Voici à titre d'exemple une partie du vocabulaire noté ce matin à l'aube sur notre propre carnet: «voie, une, taulier, wikio, tombera, jeu, il, belle-sœur, plutôt, routine, en bas, perplexe, télé, detoutderien, soirs, février, farid, idée, etc»…Bon, et alors? direz vous… Eh bien, je réponds, l'essentiel du travail de création sera achevé à l'heure où vous partirez au bureau, l'œil vif, l'haleine pure, le carnet en poche.
Car le blogueur au top de son art dispose de quelques outils indispensables, parmi lesquels se trouve ce widget mettant en œuvre la fonction random. Cela n'a l'air de rien, mais nous vous livrons là un secret de fabrication jalousement gardé jusqu'à présent par la communauté des blogueurs influents.

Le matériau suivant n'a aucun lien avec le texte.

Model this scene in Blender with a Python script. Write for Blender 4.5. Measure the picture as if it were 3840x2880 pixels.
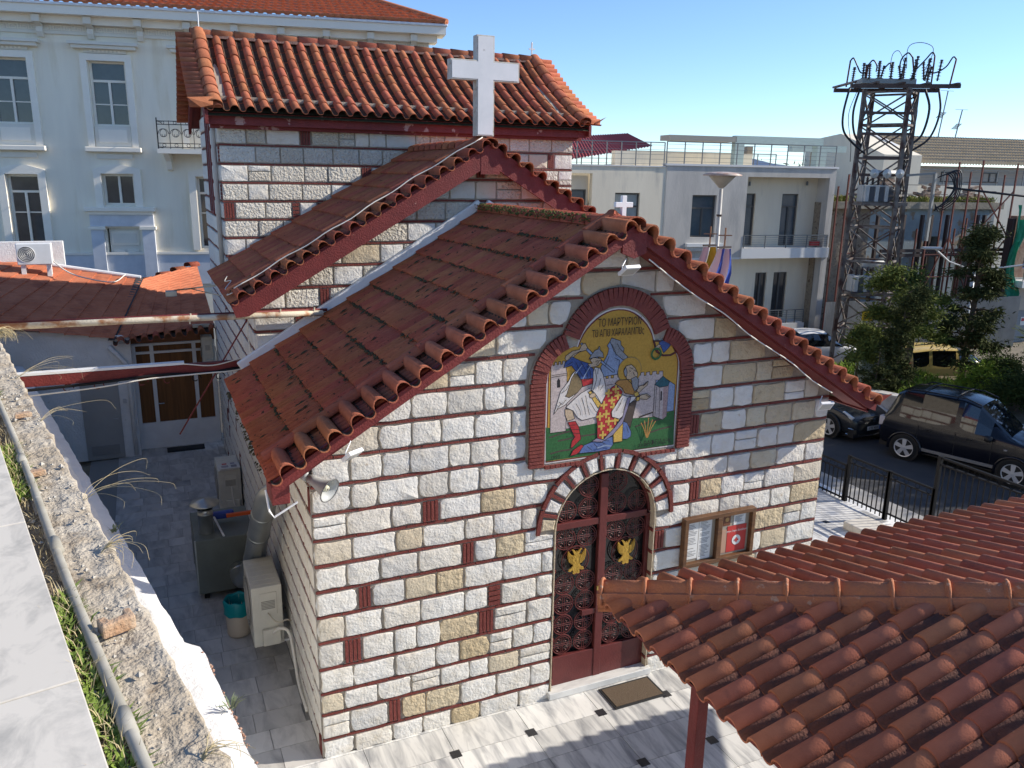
import bpy, bmesh, math, random
from math import sin, cos, pi, radians, sqrt, atan2
from mathutils import Vector as V, Matrix, noise
random.seed(7)
for o in list(bpy.data.objects): bpy.data.objects.remove(o)
SC = bpy.context.scene
COL = SC.collection
# ---------------------------------------------------------------- camera
cd = bpy.data.cameras.new('camera'); cam = bpy.data.objects.new('camera', cd); COL.objects.link(cam)
cd.sensor_width = 36.0; cd.lens = 28.523; cd.clip_start = 0.05; cd.clip_end = 20000
CR = ((0.91270508, -0.40832933, 0.01538174), (0.08799843, 0.23317694, 0.96844452), (-0.39903097, -0.88255066, 0.24875412))
cam.matrix_world = Matrix(((CR[0][0], CR[1][0], CR[2][0], -1.40126), (CR[0][1], CR[1][1], CR[2][1], -8.34634), (CR[0][2], CR[1][2], CR[2][2], 6.72716), (0, 0, 0, 1)))
SC.camera = cam
# ---------------------------------------------------------------- sky and sun
SUN = V((0.839, -0.235, 0.50)).normalized()
w = bpy.data.worlds.new('World'); SC.world = w; w.use_nodes = True
wn = w.node_tree.nodes; wl = w.node_tree.links; bg = wn['Background']
sk = wn.new('ShaderNodeTexSky'); sk.sky_type = 'NISHITA'; sk.sun_disc = False
sk.sun_elevation = math.asin(SUN.z); sk.sun_rotation = atan2(SUN.x, SUN.y)
sk.altitude = 100; sk.air_density = 0.8; sk.dust_density = 0.1; sk.ozone_density = 5.0
wl.new(sk.outputs[0], bg.inputs[0]); bg.inputs[1].default_value = 0.13
sd = bpy.data.lights.new('sun', 'SUN'); sd.energy = 4.3; sd.angle = radians(0.53); sd.color = (1.0, 0.92, 0.80)
so = bpy.data.objects.new('sun', sd); COL.objects.link(so); so.location = (30, -10, 40)
so.rotation_euler = SUN.to_track_quat('Z', 'Y').to_euler()
SC.view_settings.view_transform = 'Standard'; SC.view_settings.look = 'None'
SC.view_settings.exposure = 0.68; SC.view_settings.gamma = 1.0
SC.cycles.max_bounces = 6; SC.cycles.diffuse_bounces = 4; SC.cycles.glossy_bounces = 3; SC.cycles.transmission_bounces = 4
SC.cycles.caustics_reflective = False; SC.cycles.caustics_refractive = False

# ---------------------------------------------------------------- helpers
class MB:
    "collects geometry, then links it as one mesh object"
    def __init__(s): s.v = []; s.f = []
    def add(s, vs, fs):
        n = len(s.v); s.v += [tuple(p) for p in vs]; s.f += [tuple(i + n for i in f) for f in fs]; return s
    def box(s, x0, x1, y0, y1, z0, z1):
        return s.add([(x0,y0,z0),(x1,y0,z0),(x1,y1,z0),(x0,y1,z0),(x0,y0,z1),(x1,y0,z1),(x1,y1,z1),(x0,y1,z1)],
                     [(0,3,2,1),(4,5,6,7),(0,1,5,4),(1,2,6,5),(2,3,7,6),(3,0,4,7)])
    def ob(s, o, U, W, N, u0, u1, w0, w1, n0, n1):
        "box in a frame: origin o, axes U W N"
        o = V(o); c = []
        for n in (n0, n1):
            for (a, b) in ((u0,w0),(u1,w0),(u1,w1),(u0,w1)): c.append(o + V(U)*a + V(W)*b + V(N)*n)
        return s.add(c, [(0,3,2,1),(4,5,6,7),(0,1,5,4),(1,2,6,5),(2,3,7,6),(3,0,4,7)])
    def beam(s, p, q, a, b=None, up=(0,0,1)):
        "rectangular bar from p to q, a wide, b high"
        b = a if b is None else b; p = V(p); q = V(q); d = (q-p).normalized(); up = V(up)
        if abs(d.dot(up)) > .98: up = V((1,0,0))
        x = d.cross(up).normalized(); y = x.cross(d)
        c = []
        for e in (p, q):
            for (i, j) in ((-1,-1),(1,-1),(1,1),(-1,1)): c.append(e + x*i*a/2 + y*j*b/2)
        return s.add(c, [(0,1,2,3),(7,6,5,4),(0,4,5,1),(1,5,6,2),(2,6,7,3),(3,7,4,0)])
    def tube(s, pts, r, n=8, cap=True):
        pts = [V(p) for p in pts]; k = len(pts); base = len(s.v)
        rr = r if isinstance(r, (list, tuple)) else [r]*k
        prev = None
        for i, p in enumerate(pts):
            t = (pts[min(i+1,k-1)] - pts[max(i-1,0)]); t = t.normalized() if t.length > 1e-9 else V((0,0,1))
            if prev is None:
                x = t.cross(V((0,0,1)));  x = x if x.length > .05 else t.cross(V((1,0,0)))
                x.normalize()
            else:
                x = prev - t*prev.dot(t); x = x.normalized() if x.length > 1e-6 else t.orthogonal().normalized()
            prev = x; y = t.cross(x)
            for j in range(n):
                a = 2*pi*j/n; s.v.append(tuple(p + x*(cos(a)*rr[i]) + y*(sin(a)*rr[i])))
        for i in range(k-1):
            for j in range(n):
                a = base+i*n+j; b = base+i*n+(j+1) % n; s.f.append((a, b, b+n, a+n))
        if cap:
            s.f.append(tuple(base+j for j in range(n-1,-1,-1))); s.f.append(tuple(base+(k-1)*n+j for j in range(n)))
        return s
    def prism(s, poly, o, U, W, N, n0, n1):
        "polygon in plane (U,W) pushed from n0 to n1 along N"
        o = V(o); U = V(U); W = V(W); N = V(N); k = len(poly); b = len(s.v)
        for n in (n0, n1):
            for (a, c) in poly: s.v.append(tuple(o + U*a + W*c + N*n))
        s.f.append(tuple(b+i for i in range(k-1,-1,-1))); s.f.append(tuple(b+k+i for i in range(k)))
        for i in range(k): j = (i+1) % k; s.f.append((b+i, b+j, b+k+j, b+k+i))
        return s
    def lathe(s, prof, o, ax=(0,0,1), n=20, x0=None):
        "profile (radius, height) turned round axis"
        o = V(o); ax = V(ax).normalized(); x = V(x0).normalized() if x0 else ax.orthogonal().normalized(); y = ax.cross(x); b = len(s.v)
        for (r, h) in prof:
            for j in range(n):
                a = 2*pi*j/n; s.v.append(tuple(o + ax*h + x*(cos(a)*r) + y*(sin(a)*r)))
        for i in range(len(prof)-1):
            for j in range(n):
                p = b+i*n+j; q = b+i*n+(j+1) % n; s.f.append((p, q, q+n, p+n))
        return s
    def sheet(s, rows):
        "grid of points as quads"
        b = len(s.v); m = len(rows[0])
        for r in rows: s.v += [tuple(p) for p in r]
        for i in range(len(rows)-1):
            for j in range(m-1): a = b+i*m+j; s.f.append((a, a+1, a+m+1, a+m))
        return s
    def mesh(s, name, mat, smooth=False):
        me = bpy.data.meshes.new(name); me.from_pydata(s.v, [], s.f); me.materials.append(mat)
        if smooth: me.polygons.foreach_set('use_smooth', [True]*len(me.polygons))
        me.update(); return me
    def build(s, name, mat, parent=None, smooth=False, bevel=0, auto=None, **k):
        o = obj(name, s.mesh(name, mat, smooth), parent, **k)
        if bevel:
            m = o.modifiers.new('bevel', 'BEVEL'); m.width = bevel; m.segments = 2; m.limit_method = 'ANGLE'; m.angle_limit = radians(40)
        return o
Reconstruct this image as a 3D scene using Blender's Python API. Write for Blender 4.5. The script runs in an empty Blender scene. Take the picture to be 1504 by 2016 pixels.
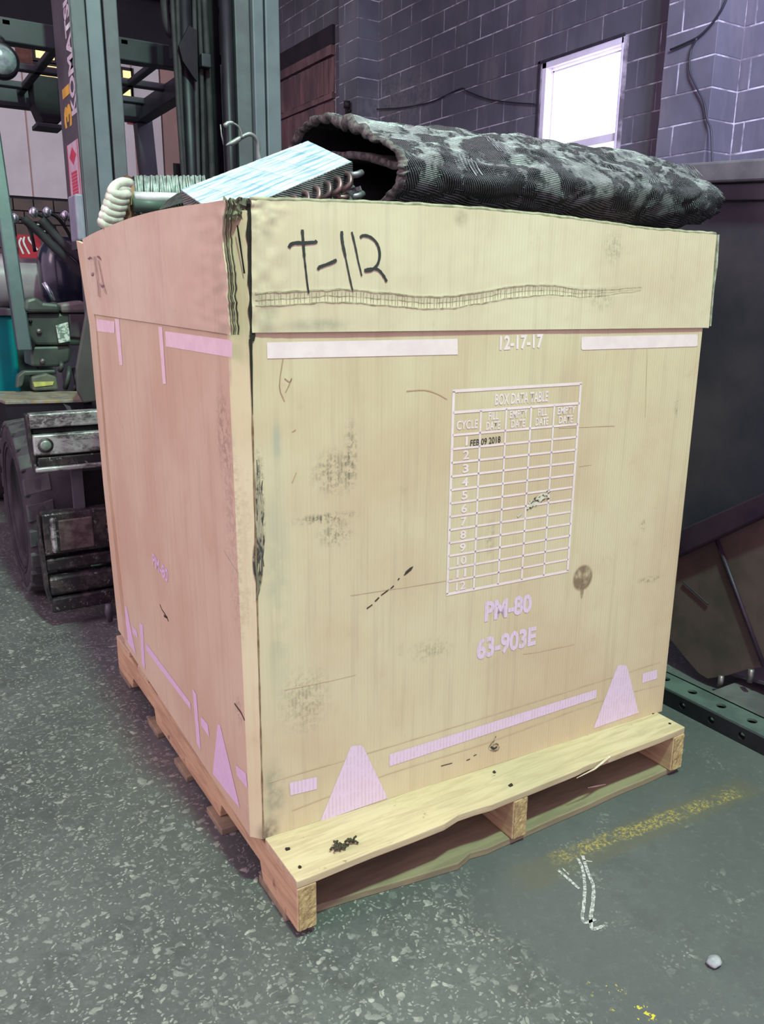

En effet, une fois au bureau, le puissant ordinateur de votre employeur démarré, rentrez une à une vos graines de vocabulaire dans cet appareil informatique merveilleux, puis cliquez, et pressez, phrase à phrase la vendange d'où sortira le billet juteux:
«La routine s’installe. Tous les matins (ou tous les soirs ou tous les jeudis ou tous les 29 février), le blogueur fait son billet. Ca fait six mois (ou un an ou trois siècles) que ça dure. Le blogueur fait son billet. Il est content, presque amusé. Il avait créé son blog comme ça, parce que sa belle-sœur (ou son copain de bistro ou sa concierge) en avait un qu’il avait trouvé sympathique. C’était juste pour voir. Il s’est pris au jeu. Il en est amusé car il connaît maintenant une espèce de succès : il a de plus en plus de commentaires, son compteur de visites explose et il vient de rentrer dans le top 1000 des blogs divers chez Wikio. Il se prend au jeu. Plutôt que de regarder la télé (ou besogner son épouse ou aller au foot), il visite les blogs et rempli le sien. La routine est là, le succès aussi. Tous les matins, il cherche une idée de billet, trouve, rédige, publie. Tous les matins, il cherche une idée de billet, trouve, rédige, publie. Tous les matins, il cherche une idée de billet, trouve, rédige, publie. Tous les matins, il cherche une idée de billet, trouve, rédige, publie. Il est content, presque amusé : le succès est là. Il a juste oublié de prendre du recul, il a juste oublié que le succès est mécanique. Il continue.»
5 commentaires:
Magnifique billet. Surtout la fin.
Ah merde ! J'avais pas vu ce billet quand j'ai publié le mien !
Normal: nous écoutons sans doute tous les deux France-Info au réveil… Et nous utilisons le même widget pour la rédaction…
Je signale qu'à Bruxelles, il est tout à fait impossible de capter la France Info et que la Belgique Info n'existe pas (et reste à inventer si ça vous chante !). Donc point de levers aux aurores pour l'écouter, ma vie de blogueurs zinfluent s'en trouve amenuisée !
:-))
[Excellente fin de billet !].
Môssieur Poireau, je vous trouve de parti-pris courtisan : le début vaut la fin. C'est comme le cochon, y a rien à jeter.